Down at 39 Sultan Gate, Lee Loy Hin blacksmith shop is the only shop which survived the grind of time at Kampong Glam, but not for long. Lee Ah Huat inherited the shop from his father and has been working in Kampong Glam for more than 50 years. On 16/12/2006, a fire broke out at Sultan Gate and destroyed 4 shophouses. Lee Loy Hin blacksmith shop was one of them. Till now, nobody knows if Ah Huat can continue this vanishing trade left for him by his father.

^ No. 28 to 32 Aliwal Street - former Chong Chung and Chong Pun schools. These former Chinese schools were built in 1938 with the support of Haw Par Brothers. They were popular with the Chinese community during those days. The sites are now occupied by No. 1 Costumes Costumes. If you are looking for fancy party costumes, check out at this place.

^ Running parallel to the seashore, Beach Road was a fashionable residential area until the 1870s and 1880s when the smaller steets in the area were laid out. Land was later reclaimed to build Nicoll Highway and later further reclaimed for East Coast Parkway, Marina Square and Suntec City. Today, the concentration of fishing accessory shops here is a haunt for fishing enthusiasts and harks back to its history.
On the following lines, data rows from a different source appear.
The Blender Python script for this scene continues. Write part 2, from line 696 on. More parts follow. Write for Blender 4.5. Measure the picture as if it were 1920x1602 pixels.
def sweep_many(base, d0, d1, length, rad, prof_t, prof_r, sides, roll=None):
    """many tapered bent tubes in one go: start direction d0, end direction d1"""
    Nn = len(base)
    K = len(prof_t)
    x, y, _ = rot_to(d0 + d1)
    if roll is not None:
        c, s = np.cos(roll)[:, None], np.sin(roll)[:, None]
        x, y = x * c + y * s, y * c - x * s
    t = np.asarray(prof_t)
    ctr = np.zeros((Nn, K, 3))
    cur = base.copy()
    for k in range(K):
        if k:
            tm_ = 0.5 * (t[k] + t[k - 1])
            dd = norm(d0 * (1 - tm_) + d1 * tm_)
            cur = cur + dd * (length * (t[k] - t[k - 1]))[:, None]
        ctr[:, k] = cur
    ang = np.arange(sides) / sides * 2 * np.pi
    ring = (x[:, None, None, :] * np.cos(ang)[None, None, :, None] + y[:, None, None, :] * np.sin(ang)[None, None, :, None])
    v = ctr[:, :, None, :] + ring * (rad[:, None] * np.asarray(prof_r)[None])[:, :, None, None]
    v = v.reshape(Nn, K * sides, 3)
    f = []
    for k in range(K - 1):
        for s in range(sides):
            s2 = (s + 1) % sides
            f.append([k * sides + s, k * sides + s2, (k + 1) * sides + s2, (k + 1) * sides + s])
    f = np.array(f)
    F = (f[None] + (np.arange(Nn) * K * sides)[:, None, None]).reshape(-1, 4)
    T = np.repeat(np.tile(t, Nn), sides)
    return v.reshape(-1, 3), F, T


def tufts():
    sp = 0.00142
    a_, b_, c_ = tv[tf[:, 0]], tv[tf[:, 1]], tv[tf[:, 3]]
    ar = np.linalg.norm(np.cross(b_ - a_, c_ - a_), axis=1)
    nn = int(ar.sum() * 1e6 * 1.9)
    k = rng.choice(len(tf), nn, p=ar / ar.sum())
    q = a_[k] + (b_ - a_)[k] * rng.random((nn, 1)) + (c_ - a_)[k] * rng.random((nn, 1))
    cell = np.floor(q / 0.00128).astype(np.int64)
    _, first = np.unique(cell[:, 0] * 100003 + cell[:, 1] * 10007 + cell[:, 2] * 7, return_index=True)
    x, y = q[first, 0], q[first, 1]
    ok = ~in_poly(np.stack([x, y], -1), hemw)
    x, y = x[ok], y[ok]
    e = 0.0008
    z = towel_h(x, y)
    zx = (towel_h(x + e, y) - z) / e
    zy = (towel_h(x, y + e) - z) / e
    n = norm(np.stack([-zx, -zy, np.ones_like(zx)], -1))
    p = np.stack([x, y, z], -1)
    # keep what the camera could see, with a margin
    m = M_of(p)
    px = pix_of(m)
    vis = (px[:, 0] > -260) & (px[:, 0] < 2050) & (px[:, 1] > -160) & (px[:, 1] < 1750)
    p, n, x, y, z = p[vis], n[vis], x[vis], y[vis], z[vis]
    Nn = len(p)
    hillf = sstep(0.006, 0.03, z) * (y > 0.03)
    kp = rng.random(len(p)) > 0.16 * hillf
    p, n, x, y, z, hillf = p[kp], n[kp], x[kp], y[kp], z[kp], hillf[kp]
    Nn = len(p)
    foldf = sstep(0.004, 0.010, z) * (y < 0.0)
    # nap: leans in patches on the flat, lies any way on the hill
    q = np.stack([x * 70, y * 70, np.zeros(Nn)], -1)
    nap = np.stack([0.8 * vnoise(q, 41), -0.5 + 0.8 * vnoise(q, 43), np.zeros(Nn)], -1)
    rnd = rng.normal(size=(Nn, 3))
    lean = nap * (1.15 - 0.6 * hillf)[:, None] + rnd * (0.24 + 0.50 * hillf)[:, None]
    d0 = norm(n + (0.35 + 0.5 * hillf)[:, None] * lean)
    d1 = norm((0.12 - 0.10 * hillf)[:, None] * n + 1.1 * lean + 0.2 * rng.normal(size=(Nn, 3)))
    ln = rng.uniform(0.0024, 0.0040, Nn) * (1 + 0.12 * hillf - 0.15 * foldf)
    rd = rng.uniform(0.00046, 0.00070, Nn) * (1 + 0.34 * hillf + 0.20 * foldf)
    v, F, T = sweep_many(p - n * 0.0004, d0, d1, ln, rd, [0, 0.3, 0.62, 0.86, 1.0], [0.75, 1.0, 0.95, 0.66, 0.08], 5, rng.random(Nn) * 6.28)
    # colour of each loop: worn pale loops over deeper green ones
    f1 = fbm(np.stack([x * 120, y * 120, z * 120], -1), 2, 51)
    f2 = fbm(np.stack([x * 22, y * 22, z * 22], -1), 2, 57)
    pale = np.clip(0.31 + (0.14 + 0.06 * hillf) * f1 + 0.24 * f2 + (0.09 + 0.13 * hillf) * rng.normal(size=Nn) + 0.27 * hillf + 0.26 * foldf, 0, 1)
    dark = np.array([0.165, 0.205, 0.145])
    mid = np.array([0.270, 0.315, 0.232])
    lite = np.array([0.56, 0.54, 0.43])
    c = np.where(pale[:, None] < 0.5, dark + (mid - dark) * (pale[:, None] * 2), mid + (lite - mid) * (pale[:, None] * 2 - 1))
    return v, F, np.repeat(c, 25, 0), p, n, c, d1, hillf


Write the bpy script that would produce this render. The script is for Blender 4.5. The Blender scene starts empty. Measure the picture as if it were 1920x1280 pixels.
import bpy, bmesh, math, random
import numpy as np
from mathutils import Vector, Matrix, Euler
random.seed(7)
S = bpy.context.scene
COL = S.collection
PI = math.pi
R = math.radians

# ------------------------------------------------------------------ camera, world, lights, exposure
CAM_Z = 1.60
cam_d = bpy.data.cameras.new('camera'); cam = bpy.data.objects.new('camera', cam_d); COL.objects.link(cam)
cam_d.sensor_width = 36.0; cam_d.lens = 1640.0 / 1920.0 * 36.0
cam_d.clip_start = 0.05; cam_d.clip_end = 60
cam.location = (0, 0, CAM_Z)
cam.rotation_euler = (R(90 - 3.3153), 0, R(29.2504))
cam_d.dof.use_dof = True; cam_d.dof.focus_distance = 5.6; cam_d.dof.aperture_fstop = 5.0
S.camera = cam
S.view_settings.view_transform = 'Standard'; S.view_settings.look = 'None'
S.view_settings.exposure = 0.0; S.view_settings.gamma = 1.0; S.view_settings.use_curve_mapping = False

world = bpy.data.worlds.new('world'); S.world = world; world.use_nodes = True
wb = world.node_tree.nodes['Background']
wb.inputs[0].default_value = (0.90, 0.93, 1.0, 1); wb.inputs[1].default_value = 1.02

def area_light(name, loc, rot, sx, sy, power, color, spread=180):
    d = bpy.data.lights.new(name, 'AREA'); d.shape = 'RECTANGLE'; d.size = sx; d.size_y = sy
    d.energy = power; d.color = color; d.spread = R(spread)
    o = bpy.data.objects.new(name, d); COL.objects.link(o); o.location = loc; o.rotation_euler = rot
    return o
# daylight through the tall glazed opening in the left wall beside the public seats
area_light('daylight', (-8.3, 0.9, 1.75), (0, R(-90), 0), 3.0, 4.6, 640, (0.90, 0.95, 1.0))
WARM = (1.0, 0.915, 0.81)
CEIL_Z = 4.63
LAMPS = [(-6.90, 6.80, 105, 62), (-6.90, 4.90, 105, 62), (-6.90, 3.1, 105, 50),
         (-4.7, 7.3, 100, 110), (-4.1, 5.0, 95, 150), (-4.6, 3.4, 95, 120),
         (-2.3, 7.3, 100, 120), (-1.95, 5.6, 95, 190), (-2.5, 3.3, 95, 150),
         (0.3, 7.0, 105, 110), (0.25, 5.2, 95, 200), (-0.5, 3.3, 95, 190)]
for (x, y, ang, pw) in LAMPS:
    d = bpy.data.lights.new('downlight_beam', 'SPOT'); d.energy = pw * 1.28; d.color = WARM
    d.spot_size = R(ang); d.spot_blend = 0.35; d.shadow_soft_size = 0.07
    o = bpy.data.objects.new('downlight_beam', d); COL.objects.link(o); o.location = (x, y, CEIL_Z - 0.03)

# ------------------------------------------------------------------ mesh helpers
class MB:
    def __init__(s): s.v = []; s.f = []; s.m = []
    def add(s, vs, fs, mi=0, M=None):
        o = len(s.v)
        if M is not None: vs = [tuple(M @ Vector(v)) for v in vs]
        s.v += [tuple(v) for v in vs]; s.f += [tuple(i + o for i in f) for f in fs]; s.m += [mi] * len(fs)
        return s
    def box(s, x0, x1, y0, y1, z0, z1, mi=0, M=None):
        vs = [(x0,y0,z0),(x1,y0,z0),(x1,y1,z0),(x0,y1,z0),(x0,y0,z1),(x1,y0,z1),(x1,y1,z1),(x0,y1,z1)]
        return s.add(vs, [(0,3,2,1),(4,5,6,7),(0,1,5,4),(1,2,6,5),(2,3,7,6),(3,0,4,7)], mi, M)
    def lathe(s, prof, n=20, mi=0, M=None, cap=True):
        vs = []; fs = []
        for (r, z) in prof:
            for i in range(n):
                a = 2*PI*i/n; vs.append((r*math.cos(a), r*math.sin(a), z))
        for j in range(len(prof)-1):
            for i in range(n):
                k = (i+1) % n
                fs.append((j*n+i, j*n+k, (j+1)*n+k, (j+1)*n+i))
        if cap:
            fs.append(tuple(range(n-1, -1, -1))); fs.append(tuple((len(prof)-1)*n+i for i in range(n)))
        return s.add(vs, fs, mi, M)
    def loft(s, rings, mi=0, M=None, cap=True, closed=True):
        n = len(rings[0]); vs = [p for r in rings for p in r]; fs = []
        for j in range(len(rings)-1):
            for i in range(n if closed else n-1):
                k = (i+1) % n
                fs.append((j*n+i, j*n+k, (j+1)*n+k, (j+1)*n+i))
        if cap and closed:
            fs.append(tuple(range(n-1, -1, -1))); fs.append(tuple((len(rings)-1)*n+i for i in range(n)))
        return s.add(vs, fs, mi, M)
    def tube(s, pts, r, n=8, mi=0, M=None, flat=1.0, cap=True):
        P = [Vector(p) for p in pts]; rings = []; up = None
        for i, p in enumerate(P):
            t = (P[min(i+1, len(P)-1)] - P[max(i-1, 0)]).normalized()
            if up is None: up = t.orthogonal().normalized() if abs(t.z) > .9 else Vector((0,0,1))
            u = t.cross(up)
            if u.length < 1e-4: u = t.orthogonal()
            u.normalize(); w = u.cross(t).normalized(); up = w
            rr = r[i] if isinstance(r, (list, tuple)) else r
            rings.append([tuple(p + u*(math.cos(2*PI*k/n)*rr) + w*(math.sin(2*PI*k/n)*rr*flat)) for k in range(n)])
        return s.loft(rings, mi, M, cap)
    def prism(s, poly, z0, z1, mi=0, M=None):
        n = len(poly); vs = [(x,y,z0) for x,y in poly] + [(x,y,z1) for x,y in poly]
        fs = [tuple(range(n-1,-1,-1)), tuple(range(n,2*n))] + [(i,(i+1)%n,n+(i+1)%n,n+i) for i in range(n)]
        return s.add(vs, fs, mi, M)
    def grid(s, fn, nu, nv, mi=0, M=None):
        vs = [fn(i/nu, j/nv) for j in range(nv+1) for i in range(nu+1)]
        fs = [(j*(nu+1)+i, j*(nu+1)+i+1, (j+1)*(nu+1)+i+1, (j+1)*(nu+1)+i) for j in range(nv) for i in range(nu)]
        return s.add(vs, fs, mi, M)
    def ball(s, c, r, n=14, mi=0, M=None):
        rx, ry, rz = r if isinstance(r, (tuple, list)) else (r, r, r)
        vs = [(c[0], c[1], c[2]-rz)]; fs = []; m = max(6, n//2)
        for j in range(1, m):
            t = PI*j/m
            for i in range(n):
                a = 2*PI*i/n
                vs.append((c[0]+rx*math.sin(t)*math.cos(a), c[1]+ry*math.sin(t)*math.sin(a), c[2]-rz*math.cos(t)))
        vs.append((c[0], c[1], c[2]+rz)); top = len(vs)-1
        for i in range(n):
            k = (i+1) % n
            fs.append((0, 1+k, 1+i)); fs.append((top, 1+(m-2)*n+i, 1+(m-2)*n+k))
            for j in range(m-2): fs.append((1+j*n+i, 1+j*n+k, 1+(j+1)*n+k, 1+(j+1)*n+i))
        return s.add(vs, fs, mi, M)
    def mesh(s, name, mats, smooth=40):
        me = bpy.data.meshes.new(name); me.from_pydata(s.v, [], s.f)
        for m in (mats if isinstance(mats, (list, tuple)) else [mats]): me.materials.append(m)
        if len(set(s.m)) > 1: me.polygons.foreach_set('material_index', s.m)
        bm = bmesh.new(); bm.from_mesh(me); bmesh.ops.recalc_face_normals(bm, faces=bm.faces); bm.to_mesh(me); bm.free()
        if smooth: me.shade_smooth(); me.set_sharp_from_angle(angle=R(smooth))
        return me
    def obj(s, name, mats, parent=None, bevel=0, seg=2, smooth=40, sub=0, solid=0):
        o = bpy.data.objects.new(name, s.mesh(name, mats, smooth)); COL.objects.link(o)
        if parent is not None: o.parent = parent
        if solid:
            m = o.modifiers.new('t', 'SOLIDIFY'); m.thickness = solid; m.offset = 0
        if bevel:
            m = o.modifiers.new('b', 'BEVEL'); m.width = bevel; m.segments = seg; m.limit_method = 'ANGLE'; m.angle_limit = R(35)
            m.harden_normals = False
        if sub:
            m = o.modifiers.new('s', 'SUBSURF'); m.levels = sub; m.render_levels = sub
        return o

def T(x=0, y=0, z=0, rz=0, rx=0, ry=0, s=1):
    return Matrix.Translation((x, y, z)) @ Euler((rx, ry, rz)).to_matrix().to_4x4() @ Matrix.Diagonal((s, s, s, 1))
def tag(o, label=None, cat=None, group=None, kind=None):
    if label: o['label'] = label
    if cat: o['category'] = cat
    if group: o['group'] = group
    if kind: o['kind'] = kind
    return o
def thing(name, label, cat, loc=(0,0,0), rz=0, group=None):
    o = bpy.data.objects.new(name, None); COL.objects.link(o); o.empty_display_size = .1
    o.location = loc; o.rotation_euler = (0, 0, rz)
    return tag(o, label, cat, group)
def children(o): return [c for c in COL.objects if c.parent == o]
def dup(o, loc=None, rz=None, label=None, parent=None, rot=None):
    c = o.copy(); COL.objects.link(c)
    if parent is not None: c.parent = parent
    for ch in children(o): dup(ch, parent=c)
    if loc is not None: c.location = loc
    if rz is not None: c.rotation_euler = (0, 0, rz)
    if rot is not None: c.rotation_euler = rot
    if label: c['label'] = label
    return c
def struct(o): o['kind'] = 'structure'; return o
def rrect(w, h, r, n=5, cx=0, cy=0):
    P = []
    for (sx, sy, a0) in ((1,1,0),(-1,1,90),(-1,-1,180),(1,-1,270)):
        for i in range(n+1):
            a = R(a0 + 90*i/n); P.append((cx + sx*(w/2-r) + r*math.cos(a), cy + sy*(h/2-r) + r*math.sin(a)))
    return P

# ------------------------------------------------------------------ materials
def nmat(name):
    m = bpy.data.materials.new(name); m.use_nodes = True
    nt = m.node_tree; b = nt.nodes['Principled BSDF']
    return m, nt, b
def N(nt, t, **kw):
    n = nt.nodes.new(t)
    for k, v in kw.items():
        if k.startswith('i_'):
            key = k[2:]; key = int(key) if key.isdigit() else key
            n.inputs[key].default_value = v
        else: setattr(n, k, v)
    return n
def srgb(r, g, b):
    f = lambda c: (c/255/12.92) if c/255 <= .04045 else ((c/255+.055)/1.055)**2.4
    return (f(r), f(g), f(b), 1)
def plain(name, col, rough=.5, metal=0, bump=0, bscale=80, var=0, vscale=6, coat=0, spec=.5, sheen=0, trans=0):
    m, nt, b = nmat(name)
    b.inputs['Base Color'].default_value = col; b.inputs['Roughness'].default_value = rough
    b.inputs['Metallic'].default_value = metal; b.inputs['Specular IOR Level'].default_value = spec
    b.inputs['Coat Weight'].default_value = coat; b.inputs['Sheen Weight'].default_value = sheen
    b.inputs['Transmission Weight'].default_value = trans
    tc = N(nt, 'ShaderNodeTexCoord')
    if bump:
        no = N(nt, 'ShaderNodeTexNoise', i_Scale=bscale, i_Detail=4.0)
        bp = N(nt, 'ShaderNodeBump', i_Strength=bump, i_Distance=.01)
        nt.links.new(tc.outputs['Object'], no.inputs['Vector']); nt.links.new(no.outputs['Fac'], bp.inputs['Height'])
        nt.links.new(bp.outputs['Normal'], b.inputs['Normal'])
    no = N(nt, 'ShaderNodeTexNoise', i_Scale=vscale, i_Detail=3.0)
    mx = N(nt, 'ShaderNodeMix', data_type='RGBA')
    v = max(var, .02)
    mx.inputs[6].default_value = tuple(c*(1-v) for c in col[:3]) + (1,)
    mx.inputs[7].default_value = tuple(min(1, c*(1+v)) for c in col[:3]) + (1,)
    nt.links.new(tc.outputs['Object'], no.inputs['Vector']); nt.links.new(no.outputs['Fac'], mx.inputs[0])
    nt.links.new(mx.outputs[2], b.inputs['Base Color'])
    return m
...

^ Situated at No. 111 Jalan Sultan, the Alsagoff Arab School, built in 1912, was named after Syed Ahmad Alsagoff, a wealthy Arab merchant and philanthropist who was very influential in Singapore's early colonial days. It was Singapore's first Muslim school.

^ Tuck into yummy Malay delights at North Bridge Road

Savour authentic Malay food like sambal goreng, tahu telur, ayam percik, ikan panggang, etc .

^ Situated at 4001 Beach Road, Masjid Hajjah Fatimah is also known as "Rochor Mosque". This elegant mosque was founded by Hajjah Fatimah, a wealthy Malaccan Malay lady who married a Bugis merchant trader. To order to orientate it towards Mecca, it sits with a square building footprint at a skewed angle within a rectangular site. The mosque has a single prominent octagonal minaret shaped like a tower. This mosque was gazetted a National Monument in mid 1973.

^ Masjid Malabar, 471 Victoria Street is also known as the Golden Dome Mosque. This is the only Mosque in Singapore which is fully managed by the Malabar Muslim Community. This is the place where all our Malabar Muslims gather during Fridays, Aidil Fitri, Aidil Adha or any other major functions.


Selemat Hari Raya Aidilfitri to all Muslims !!!